Required work
From the entries below, copy every line holding the word "Python".

Source records
——————

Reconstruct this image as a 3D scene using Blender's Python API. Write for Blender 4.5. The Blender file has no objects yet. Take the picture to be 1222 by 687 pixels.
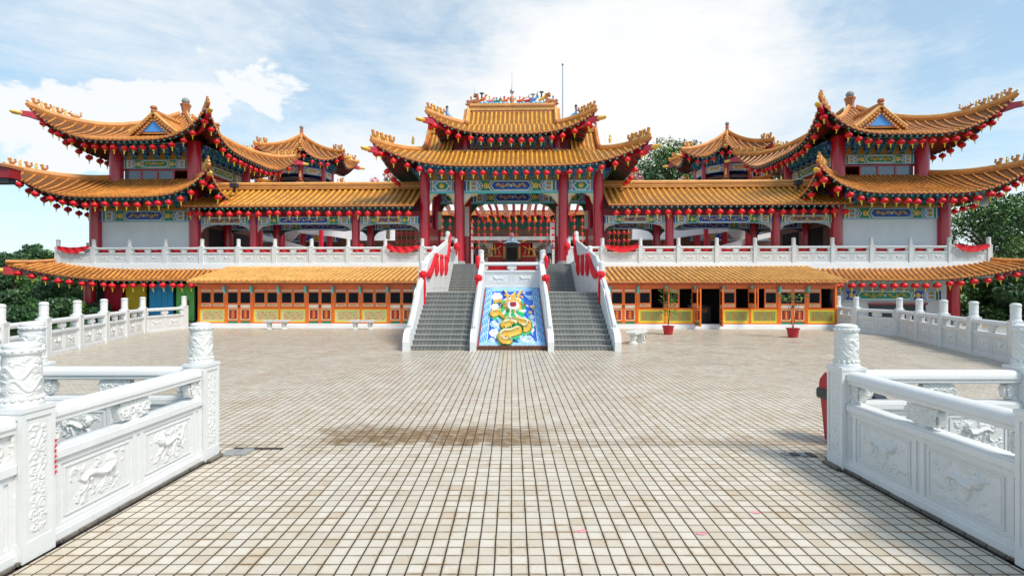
import bpy, math, random
import numpy as np
from mathutils import Vector, Matrix
random.seed(7); np.random.seed(7)
R = math.radians; PI = math.pi
scene = bpy.context.scene
C = bpy.data.collections.new('temple'); scene.collection.children.link(C)
PHI = -0.027                      # the temple front stands a little askew to the walkway
ORD = ['', 'first', 'second', 'third', 'fourth', 'fifth', 'sixth', 'seventh', 'eighth', 'ninth', 'tenth', 'eleventh', 'twelfth',
       'thirteenth', 'fourteenth', 'fifteenth', 'sixteenth', 'seventeenth', 'eighteenth', 'nineteenth', 'twentieth',
       'twenty-first', 'twenty-second', 'twenty-third', 'twenty-fourth', 'twenty-fifth', 'twenty-sixth', 'twenty-seventh',
       'twenty-eighth', 'twenty-ninth', 'thirtieth']

# ------------------------------------------------------------------ materials
M = {}
def mat(name, col, rough=.6, var=.12, scale=3., bump=0., bscale=30., metal=0., spec=.5, coat=0., dirt=None, dirt_amt=0., dscale=1.2, stretch=(1, 1, 1), fine=0.):
    m = bpy.data.materials.new(name); m.use_nodes = True
    nt = m.node_tree; N = nt.nodes; L = nt.links
    b = N['Principled BSDF']
    b.inputs['Roughness'].default_value = rough
    b.inputs['Metallic'].default_value = metal
    b.inputs['Specular IOR Level'].default_value = spec
    b.inputs['Coat Weight'].default_value = coat
    tc = N.new('ShaderNodeTexCoord'); mp = N.new('ShaderNodeMapping'); mp.inputs['Scale'].default_value = stretch
    L.new(tc.outputs['Object'], mp.inputs['Vector'])
    no = N.new('ShaderNodeTexNoise'); no.inputs['Scale'].default_value = scale; no.inputs['Detail'].default_value = 6; no.inputs['Roughness'].default_value = .65
    L.new(mp.outputs[0], no.inputs['Vector'])
    mr = N.new('ShaderNodeMapRange'); mr.inputs['From Min'].default_value = .3; mr.inputs['From Max'].default_value = .7
    mr.inputs['To Min'].default_value = 1 - var; mr.inputs['To Max'].default_value = 1 + var
    L.new(no.outputs['Fac'], mr.inputs['Value'])
    mx = N.new('ShaderNodeVectorMath'); mx.operation = 'SCALE'; mx.inputs[0].default_value = col
    L.new(mr.outputs[0], mx.inputs['Scale'])
    out = mx.outputs[0]
    if fine > 0:
        n3 = N.new('ShaderNodeTexNoise'); n3.inputs['Scale'].default_value = scale * 9; n3.inputs['Detail'].default_value = 3
        L.new(mp.outputs[0], n3.inputs['Vector'])
        r3 = N.new('ShaderNodeMapRange'); r3.inputs['From Min'].default_value = .3; r3.inputs['From Max'].default_value = .7
        r3.inputs['To Min'].default_value = 1 - fine; r3.inputs['To Max'].default_value = 1 + fine
        L.new(n3.outputs['Fac'], r3.inputs['Value'])
        m3 = N.new('ShaderNodeVectorMath'); m3.operation = 'SCALE'
        L.new(out, m3.inputs[0]); L.new(r3.outputs[0], m3.inputs['Scale']); out = m3.outputs[0]
    if dirt:
        n2 = N.new('ShaderNodeTexNoise'); n2.inputs['Scale'].default_value = dscale; n2.inputs['Detail'].default_value = 8; n2.inputs['Roughness'].default_value = .7
        L.new(mp.outputs[0], n2.inputs['Vector'])
        r2 = N.new('ShaderNodeMapRange'); r2.inputs['From Min'].default_value = .48; r2.inputs['From Max'].default_value = .72; r2.inputs['To Max'].default_value = dirt_amt
        L.new(n2.outputs['Fac'], r2.inputs['Value'])
        mm = N.new('ShaderNodeMix'); mm.data_type = 'RGBA'; mm.inputs['B'].default_value = (*dirt, 1)
        L.new(r2.outputs[0], mm.inputs['Factor']); L.new(out, mm.inputs['A']); out = mm.outputs['Result']
    L.new(out, b.inputs['Base Color'])
    if bump > 0:
        n4 = N.new('ShaderNodeTexNoise'); n4.inputs['Scale'].default_value = bscale; n4.inputs['Detail'].default_value = 4
        L.new(tc.outputs['Object'], n4.inputs['Vector'])
        bp = N.new('ShaderNodeBump'); bp.inputs['Strength'].default_value = bump; bp.inputs['Distance'].default_value = .02
        L.new(n4.outputs['Fac'], bp.inputs['Height']); L.new(bp.outputs[0], b.inputs['Normal'])
    M[name] = m
    return m
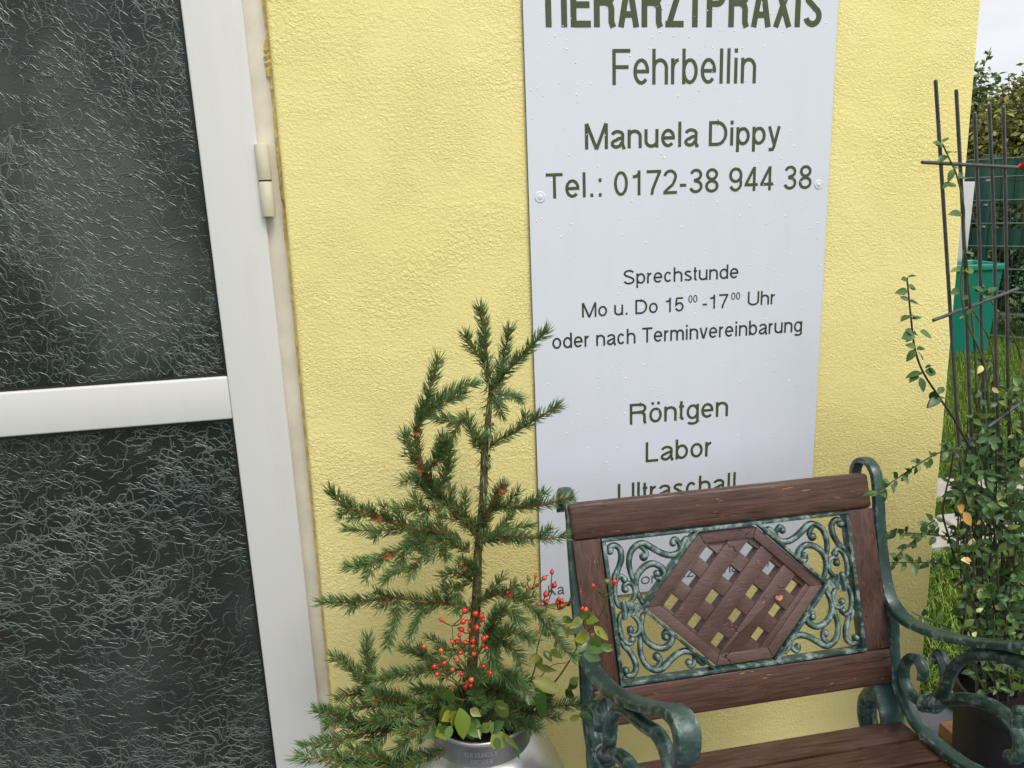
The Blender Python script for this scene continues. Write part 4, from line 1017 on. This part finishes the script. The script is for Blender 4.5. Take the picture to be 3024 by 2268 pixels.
bB = [(1802, 323, R), (1749, 362, O), (1690, 348, O), (1642, 366, G), (1700, 410, R), (1818, 412, R), (1586, 455, G), (1640, 450, R), (1500, 465, R), (1530, 478, R), (1760, 475, R), (1765, 525, R), (1850, 510, R), (1870, 520, R), (1868, 550, O), (1840, 527, R), (1712, 542, R), (1912, 540, R), (1720, 600, O), (1705, 735, R), (1612, 410, G), (1935, 505, G), (1515, 480, R)]
ancB = [(1760, 545), (1700, 470), (1800, 470), (1620, 500), (1560, 540), (1850, 580), (1740, 660), (1660, 440), (1780, 560)]
sprig('rose hip sprig with bright orange red berries fanned out before the sign edge', [
    ([(1420, 1480), (1560, 1300), (1680, 1000), (1700, 850), (1740, 700), (1765, 560), (1800, 460)], -.03, -.05, .0016),
    ([(1765, 560), (1700, 470), (1660, 430)], -.05, -.05, .001), ([(1765, 560), (1850, 580)], -.05, -.05, .001), ([(1740, 660), (1620, 500), (1560, 540)], -.04, -.05, .001),
    ([(1640, 1120), (1720, 1040), (1800, 960), (1900, 940)], -.05, -.07, .0010)],
    near(bB, ancB, -.05, -.065),
    [(1690, 900, 1740, 970, -.06, .6), (1700, 890, 1660, 950, -.06, .6), (1750, 870, 1800, 920, -.06, .6), (1690, 1070, 1860, 1140, -.10, .45), (1690, 1100, 1800, 1170, -.09, .5), (1700, 1130, 1750, 1320, -.12, .38), (1850, 660, 1830, 720, -.06, .5), (1880, 640, 1940, 660, -.06, .5), (1700, 960, 1820, 1000, -.07, .3), (1730, 720, 1790, 760, -.06, .5), (1880, 700, 1910, 760, -.06, .6), (1800, 860, 1860, 900, -.06, .5), (1960, 1050, 1930, 1120, -.08, .6), (1900, 1130, 1950, 1180, -.08, .6), (1650, 1180, 1720, 1230, -.09, .5)], 0)
bC = [(2082, 415, R), (2178, 385, G), (2229, 388, R), (2010, 572, R), (2032, 578, O), (2080, 755, O)]
ancC = [(2150, 500), (2170, 540), (2060, 640), (2090, 700)]
sprig('thin rose twig with few berries reaching across the left post of the armchair', [
    ([(1480, 1470), (1640, 1250), (1830, 1060), (1920, 930), (2030, 750), (2110, 650), (2160, 560), (2175, 480)], -.05, -.22, .0016),
    ([(2160, 545), (2120, 490), (2095, 440)], -.21, -.22, .0009), ([(2170, 520), (2215, 460), (2228, 400)], -.21, -.22, .0009), ([(2090, 690), (2040, 620)], -.21, -.21, .0009),
    ([(2030, 750), (2000, 690), (1960, 640)], -.19, -.19, .0009)],
    near(bC, ancC, -.21, -.225),
    [(2040, 640, 2110, 650, -.21, .6), (2040, 750, 1950, 780, -.20, .5), (2050, 770, 1990, 850, -.20, .5), (2100, 700, 2180, 780, -.22, .4), (2060, 860, 2200, 825, -.22, .35), (2030, 880, 2125, 920, -.22, .6), (2140, 740, 2170, 800, -.22, .3), (2090, 830, 2110, 760, -.22, .5), (2000, 640, 1930, 700, -.19, .5), (1990, 620, 2060, 600, -.20, .45), (1960, 700, 1900, 740, -.18, .6), (1930, 1080, 1975, 1050, -.15, .6), (2150, 840, 2215, 850, -.23, .5), (2000, 1290, 2075, 1340, -.18, .6), (1930, 1330, 1990, 1300, -.17, .5)], 0)
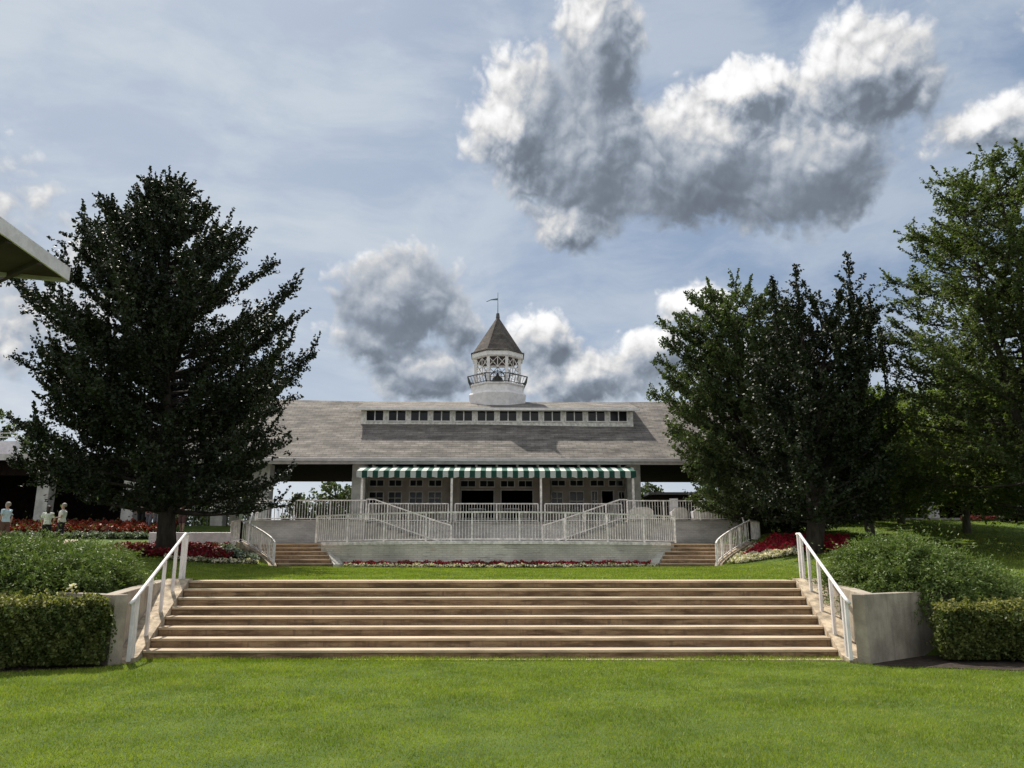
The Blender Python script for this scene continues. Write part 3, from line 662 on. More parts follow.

——————

Task output
Reconstruct this image as a 3D scene using Blender's Python API. Write for Blender 4.5. The Blender file has no objects yet. Take the picture to be 1222 by 687 pixels.
The Blender Python script for this scene continues. Write part 4, from line 1017 on. This part finishes the script. The script is for Blender 4.5. Take the picture to be 3024 by 2268 pixels.
The Blender Python script for this scene continues. Write part 3, from line 662 on. More parts follow.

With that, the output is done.